United Way kicks off campaign

Tiffin-Seneca United Way kicked off its campaign earlier this month with a higher financial goal than last year and organization leadership hope they can “make dreams come true.”

Pat DeMonte, executive director of the local United Way, said last year’s goal was $484,000, but $486,242.74 was raised. This year’s goal is $485,000.

She said the money is distributed to 21 partner agencies that work to improve the lives of community residents.

DeMonte said this year’s campaign slogan is “Be the one! Be a star! Make a difference where you are! Together we can make dreams come true!”

She said last year’s campaign vice chair, Rahat Ahmed, will serve as the campaign chair this year.

Ahmed, who is director of corporate and foundation relations at Tiffin University, said the campaign slogan came to her because of the Disney theme of wishing upon a star.

“I was thinking, maybe each and every one of us who donates, either money, their time, their skills … they are a star,” she said. “Some people need food, need clothes, need electricity or need help going to doctor … any wish that they make, each and every one of us can make their dreams come true.”

Ahmed will be assisted by vice chair Haley Thomas, who is director of sales and marketing at Ballreich’s.

Ahmed quoted Mahatma Gandhi when discussing the significance of giving back to the community.

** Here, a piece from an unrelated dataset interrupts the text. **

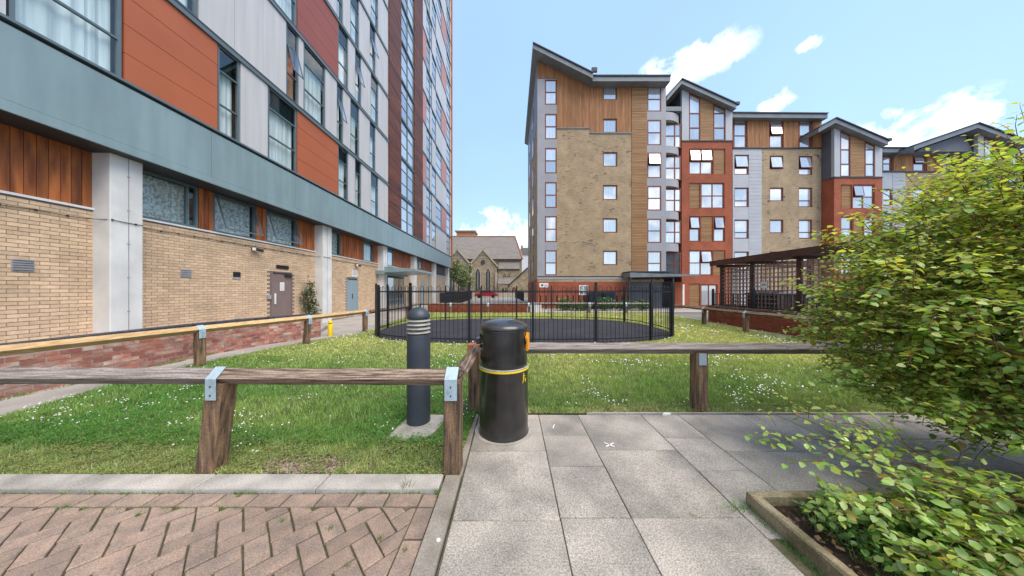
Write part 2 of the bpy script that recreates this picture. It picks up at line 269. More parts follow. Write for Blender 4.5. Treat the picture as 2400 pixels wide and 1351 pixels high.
# ------------------------------------------------------------------ mesh + object helpers
class MB:
    def __init__(s): s.v = []; s.f = []; s.m = []; s.mats = []
    def mi(s, m):
        if m is None: return 0
        if m not in s.mats: s.mats.append(m)
        return s.mats.index(m)
    def add(s, vs, fs, m=None):
        b = len(s.v); s.v += [tuple(v) for v in vs]; k = s.mi(m)
        for f in fs: s.f.append(tuple(i+b for i in f)); s.m.append(k)
    def box(s, x0, x1, y0, y1, z0, z1, m=None):
        if x0 > x1: x0, x1 = x1, x0
        if y0 > y1: y0, y1 = y1, y0
        if z0 > z1: z0, z1 = z1, z0
        s.add([(x0,y0,z0),(x1,y0,z0),(x1,y1,z0),(x0,y1,z0),(x0,y0,z1),(x1,y0,z1),(x1,y1,z1),(x0,y1,z1)],
              [(0,3,2,1),(4,5,6,7),(0,1,5,4),(1,2,6,5),(2,3,7,6),(3,0,4,7)], m); return s
    def bar(s, p, q, w, h=None, m=None, roll=0, up=(0, 0, 1), cham=0, segs=1, jit=0):
        """box beam from p to q"""
        h = h or w; p, q = Vector(p), Vector(q); d = (q-p).normalized(); u = Vector(up)
        if abs(d.dot(u)) > .98: u = Vector((0, 1, 0))
        a = d.cross(u).normalized(); b = a.cross(d)
        if cham:
            c = cham; sec = [(-w/2+c,-h/2),(w/2-c,-h/2),(w/2,-h/2+c),(w/2,h/2-c),(w/2-c,h/2),(-w/2+c,h/2),(-w/2,h/2-c),(-w/2,-h/2+c)]
        else: sec = [(-w/2,-h/2),(w/2,-h/2),(w/2,h/2),(-w/2,h/2)]
        cr, sr = math.cos(roll), math.sin(roll); n = len(sec); vs = []
        for k in range(segs+1):
            c = p.lerp(q, k/segs)
            for (x, y) in sec:
                X, Y = x*cr-y*sr, x*sr+y*cr
                j = Vector((random.gauss(0, jit), random.gauss(0, jit), random.gauss(0, jit))) if jit else Vector((0,0,0))
                vs.append(c + a*X + b*Y + j)
        fs = [tuple(range(n-1, -1, -1)), tuple(range(segs*n, segs*n+n))]
        for k in range(segs):
            for i in range(n): fs.append((k*n+i, k*n+(i+1) % n, (k+1)*n+(i+1) % n, (k+1)*n+i))
        # orient
        s.add(vs, [f[::-1] for f in fs] if False else fs, m); return s
    def prism(s, pts, axis, a0, a1, m=None):
        """polygon pts (2D) extruded on axis 'x','y','z'"""
        def P(p, a): return {'x': (a, p[0], p[1]), 'y': (p[0], a, p[1]), 'z': (p[0], p[1], a)}[axis]
        n = len(pts); vs = [P(p, a0) for p in pts]+[P(p, a1) for p in pts]
        fs = [tuple(range(n-1, -1, -1)), tuple(range(n, 2*n))]+[(i, (i+1) % n, n+(i+1) % n, n+i) for i in range(n)]
        ar = sum(pts[i][0]*pts[(i+1) % n][1]-pts[(i+1) % n][0]*pts[i][1] for i in range(n))
        flip = (ar < 0) ^ (a1 < a0) ^ (axis == 'y')
        s.add(vs, [f[::-1] for f in fs] if flip else fs, m); return s
    def lathe(s, prof, cx, cy, n=32, m=None, cap=True):
        vs = []; 
        for r, z in prof:
            for i in range(n): a = 2*math.pi*i/n; vs.append((cx+r*math.cos(a), cy+r*math.sin(a), z))
        fs = []
        for k in range(len(prof)-1):
            for i in range(n): fs.append((k*n+i, k*n+(i+1) % n, (k+1)*n+(i+1) % n, (k+1)*n+i))
        if cap: fs.append(tuple(range(n-1, -1, -1))); fs.append(tuple(range((len(prof)-1)*n, len(prof)*n)))
        s.add(vs, fs, m); return s
    def tube(s, pts, r, n=6, m=None, r1=None, cap=True):
        pts = [Vector(p) for p in pts]; r1 = r if r1 is None else r1; vs = []; L = len(pts); prev = None
        for k, p in enumerate(pts):
            d = (pts[min(k+1, L-1)]-pts[max(k-1, 0)]).normalized()
            u = prev if prev is not None else (Vector((0, 0, 1)) if abs(d.z) < .9 else Vector((1, 0, 0)))
            a = d.cross(u); 
            if a.length < 1e-5: a = d.cross(Vector((0, 1, 0)))
            a.normalize(); b = a.cross(d).normalized(); prev = b
            rr = r+(r1-r)*k/(L-1)
            for i in range(n): t = 2*math.pi*i/n; vs.append(p+(a*math.cos(t)+b*math.sin(t))*rr)
        fs = []
        for k in range(L-1):
            for i in range(n): fs.append((k*n+i, k*n+(i+1) % n, (k+1)*n+(i+1) % n, (k+1)*n+i))
        if cap: fs.append(tuple(range(n-1, -1, -1))); fs.append(tuple(range((L-1)*n, L*n)))
        s.add(vs, fs, m); return s
    def mesh(s, name, smooth=False):
        me = bpy.data.meshes.new(name); me.from_pydata(s.v, [], s.f)
        for m in (s.mats or []): me.materials.append(MATS[m] if isinstance(m, str) else m)
        if s.m: me.polygons.foreach_set('material_index', s.m)
        if smooth: me.shade_smooth() if hasattr(me, 'shade_smooth') else None
        if smooth:
            try: me.set_sharp_from_angle(angle=R(smooth if smooth is not True else 40))
            except Exception: pass
        me.update(); return me
    def build(s, name, parent=None, material=None, smooth=False):
        if material and not s.mats: s.mats = [material]
        return link(name, s.mesh(name, smooth), parent)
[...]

“The best way to find yourself it to lose yourself in the service of others,” she said. “There are not enough words to describe the significance of giving back to your community and helping to make someone else’s dreams come true.”

Ahmed, who has been involved with United Way for 17 years, said she is excited for this year’s campaign.

“I truly, absolutely believe if we help United Way, we can make significant and positive change in somebody’s life,” she said. “There’s so much need in this community right now.”

Thomas said the United Way is an “amazing” organization that touches the hearts of so many in the community.

“We provide those in need with assets they truly need to be successful, improving one life at a time,” she said.

DeMonte said the campaign kicked off Oct. 2 with a fundraiser and she said several companies already had begun seeking donations.

She said she hopes for local donations to come in by Dec. 31, but the end of the campaign is March 31.

DeMonte said each of the organizations that receive funding through United Way must work to improve people’s lives through at least one of four impact areas. She said they include education, health, income stability and safety net services.

DeMonte said the organization helps with education by providing youth programs, training and teaching to children.

“To help them become future leaders and to guide our youth to become better individuals,” she said, before adding that the Read to Succeed program is an example of an organization using funding to provide educational help to struggling students.

DeMonte said the local YMCA is an example of an organization helping to focus on health.

“They are always promoting healthy living, healthy eating and exercise,” she said. “They are helping to make a healthier community.”

DeMonte also said a backpack program provides food to children in school who may not have enough food. She said 550 children in the community have received groceries to keep them from going hungry.

DeMonte said the income stability impact area is tackled by the United Way and partner agencies by providing financial help to people to help pay bills, pay rent or buy food. The Salvation Army is one example, she said.

DeMonte said The Red Cross and other organizations provide safety net services in times of unforeseen disasters.

“Each one of our impact agencies have to align with one or more of those impact areas,” she said.

“When we help others, we are making an impact on their life and on our own, whether we realize it or not,” she said. “We need the help of the whole community.”

DeMonte said every dollar counts.

“It’s not like you have to give $1,000,” she said. “If someone donated $1 per pay, it would help children start school ready to learn by purchasing school supplies for them. If someone donated $2 per pay, it would provide weekend backpacks with groceries for children who may otherwise go hungry. What a difference that would make.”

DeMonte said giving to the United Way is giving to the community.

“We focus not just on fundraising, but making an impact on our community and improving the lives of residents,” she said. “That’s what we do.”

DeMonte said donations are tax-deductible.